Radical Trinity. All Reality is Trinitarian: God-Man-World

 

“The experience of the radical Trinity is to know oneself enveloped in a cosmotheandric perichoresis” (The Fullness of Man).

“There is nothing but God, a God that, as absolute ‘I’, has an eternal ‘Thou’ that is equal to him and nonetheless not a second ‘I’ but always a ‘Thou’. This ‘Thou’ is the Son, is the total Christ who includes the heavens and the earth. All beings share what they are by being one with him, with the Son. All that exists, that is to say, all of reality, is nothing but God: Father, Son and Holy Spirit. All that exists is nothing but Brahman as sat, cit, and ânanda, as being consciousness, and beatitude. Sat as the very foundation of all that in one form or another constitutes ‘being’. Cit as the spiritual or intellectual bond that surrounds and penetrates all of reality. Ananda as perfect fullness that receives into itself and inspires everything that reaches out toward it” (The Unknown Christ of Hinduism).

“The Trinity is not a monopoly of Christianity, nor of the Divinity. All of reality has a Trinitarian structure” (Blessed Simplicity).

“The Trinity is the culmination of a truth that penetrates all the domains of Being and consciousness … The Trinity is one of the most profound and most universal visions that Man can have of himself and of God, of Creation and of the Created” (The Trinity).

The concept of the radical Trinity is the cornerstone of the theology of Raimon Panikkar: a Trinity that is not only the Father-Son-Spirit of the Christian tradition, but also God-Man-World; all of Reality as Being-Consciousness-Beatitude (sat, cit, ananda in Hindu thought) which he expresses with his cosmotheandric intuition. The radical Trinity is all Reality in which the Divine, the Human, and the Cosmic are united. This Trinity represents the overcoming of both the temptation of monism (all is one, without distinction), and the temptation of dualism (God and the world are separated by the radical transcendence of God); Panikkar, therefore, resists monism, dualism, and pantheism.
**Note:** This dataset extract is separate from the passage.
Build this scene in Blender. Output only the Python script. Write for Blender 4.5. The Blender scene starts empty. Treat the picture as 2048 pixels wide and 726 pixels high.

The adjective in radical Trinity is indispensable, because for RP “the Trinity is not the prerogative of a God (Substance, Supreme Being), but rather the defining characteristic of the Real” (“Dios en las religiones”, Misión Abierta, Madrid, 5-6, 1985). It is all Reality that has a trinitarian structure in which everything is intimately related. It is not only God the Father-God the Son-God the Holy Spirit that are in constitutive relationship, but also God-Man-Cosmos, Heaven-Earth-Man (A Self-Critical Dialogue”). The radical Trinity would be a “complement” to the Christian trinitarian insight which RP has no desire to abandon. Father-Son-Spirit would correspond to what Christian theology calls immanent Trinity, divine interiority; God-Man-Cosmos would correspond to what that theology calls economic Trinity, the relationship of God with the world and with man (The Fullness of Man).

Radical Trinity means, therefore, that all Reality is trinitarian relationship. The trinitarian conception is not left to a divine reality situated outside the world in an insurmountable dualism, but rather embraces all existing reality, which comes to be a cosmotheandric reality.

“God, Man, and World are not one, nor two, nor three. There are not three things nor is there only one. There is a radical relativity, an unbreakable interconnection between the Source of what is, what Is, and its own Dynamism; Father, Son, and Holy Spirit; the Divine, the Human, and the Cosmic; Freedom, Consciousness, and Matter … Reality is trinitarian, not dualistic. We can approach it consciously only by denying duality (advaita) without falling into unity. (The experience of God).

It is not a matter of pantheism, since the distance between the I and Thou, the Father and the Son, and between these and the Holy Spirit is infinite … just as is the distance that exists between man and the cosmos. “Nothing is finite in the Trinity, in Reality” … Thus, for Christians this Trinity manifests itself in Jesus Christ: “The radical Trinity, as it manifests itself in Christ, presents us with the adualistic unity between the divine and the human” (La plentitud del hombre).

For R. Panikkar, the tripartite intuition of the Trinity is a “human invariant”, as the expression of a triadic vision of all reality: the divine, the human and the cosmic harmoniously interrelated as they are in the body-soul-spirit human being, and in the space-time-matter world.

The radical Trinity is the fruit of a theanthropocosmic or cosmotheandric experience. There are not three realities (God, Man, and World), but neither is there only one (be it God, or Man, or World), reality is cosmotheandric: “The integration of the trinitarian adventure of all Reality diminishes neither divine transcendence nor the difference between God and World, just as analogously, the trinitarian unity does not eliminate the difference among the divine persons” (The Trinity).